Kerala is like a Gordian Knot. BJP will never win 140/140 or even 71/140. The day BJP realises it can achieve a maximum of 30 in assembly and four in Lok Sabha and work towards it, it can grow. If BJP (National Democratic Alliance) vote share moves from 16 per cent to say 25 per cent, the subsequent reduction in vote percentage will simply unravel the coalition schema of Left Democratic Front or LDF-UDF, thereby opening up scope for new alliances and mergers.

With CPI-M gunning for its Muslim and Christian vote and BJP pursuing its Hindu and Christian votes, in a few years INC in Kerala will be battling for its existence.

Apart from big states like West Bengal and Uttar Pradesh, Kerala is probably the only state where there is political fight between three national parties CPI-M, INC and the BJP. Though they are large names and hog most of the media space, there are many smaller parties who basically decide the winner as it’s always an alliance (LDF or UDF) which wins.

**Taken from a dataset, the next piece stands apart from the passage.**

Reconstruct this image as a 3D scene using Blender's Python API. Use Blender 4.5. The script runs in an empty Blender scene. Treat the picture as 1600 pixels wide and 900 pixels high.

Smaller parties like Kerala Congress Mani, CPI are decisive in one to two Lok Sabha seats. (For eg of CPI and CPI-M go their own ways, it’s advantage BJP for constituencies like Trivandrum, Trichur etc as a more powerful CPI-M will fight with INC/CPI)

CPI-M in Kerala is in many ways like post-September 2013 BJP. They are ruthless, politically very savvy, has multiple leaders at different levels, controls narrative with the help of media and are absolute masters of social media.

Can BJP find a young, articulate and well spoken and, preferably, a woman to be the face of the party? Can BJP try setting a narrative instead of being defensive? It's a tough task considering there is absolutely no one visible who fits the bill currently and doesn't look like they are attracting any good lateral talent. The limited talents they have attracted are well ensconced in the Rajya Sabha and ministry roles and have made zero contribution politically. Hence a pan Kerala leader and a sweep look like distant dream. May be they can lead a good fight in 25-30 constituencies and wait for the impending unravelling of INC and gradual implosion of CPI-M.